For purposes of comparability and consistency, the Company uses the notional U.S. federal income tax rate when
presenting the Company’s reconciliation of the income tax provision. The Company is a U.K. resident taxpayer and as such is
not generally subject to U.K. tax on remitted foreign earnings. As a result, the Company does not anticipate foreign earnings
would be subject to a 35% tax rate upon repatriation to the U.K., as is the case when U.S. based companies repatriate earnings
to the U.S. A reconciliation of the provision for income taxes compared with the amounts at the notional U.S. federal statutory
rate was:
Year Ended December 31,
2015 2014 2013
(in millions)
Notional U.S. federal income taxes at statutory rate............................................. $ 527 $ 566 $ 513
Income taxed at other rates ................................................................................... (207)(286)(273)
Change in valuation allowance ............................................................................. 15 18 6
Other change in tax reserves ................................................................................. 8(4)(13)
Withholding taxes ................................................................................................. 57 57 48
Tax credits............................................................................................................. (133)(89)(52)
Change in tax law.................................................................................................. 11 — 15
Other adjustments ................................................................................................. (15)(7)(4)
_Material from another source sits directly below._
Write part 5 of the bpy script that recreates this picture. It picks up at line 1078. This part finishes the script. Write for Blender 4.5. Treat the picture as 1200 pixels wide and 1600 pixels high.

Total income tax expense................................................................................. $ 263 $ 255 $ 240
Effective tax rate ................................................................................................... 17% 16% 16%
The Company’s tax rate is affected by the tax rates in the jurisdictions in which the Company operates, the relative
amount of income earned by jurisdiction, jurisdictions with a statutory tax rate less than the U.S. rate of 35% and the relative
amount of losses or income for which no tax benefit or expense was recognized due to a valuation allowance. Included in the
non-U.S. incomes taxes at other rates are tax incentives obtained in various non-U.S. countries, primarily the Hi-Tech
Enterprise status in China, a Free Trade Zone exemption in Honduras and the Special Economic Zone exemption in Turkey of
$92 million in 2015, $67 million in 2014, and $71 million in 2013, and tax benefit for income earned in jurisdictions where a
valuation allowance has been recorded. The Company currently benefits from tax holidays in various non-U.S. jurisdictions
with expiration dates from 2015 through 2026. The income tax benefits attributable to these tax holidays are approximately $16
million ($0.06 per share) in 2015, $28 million ($0.09 per share) in 2014 and $23 million ($0.07 per share) in 2013.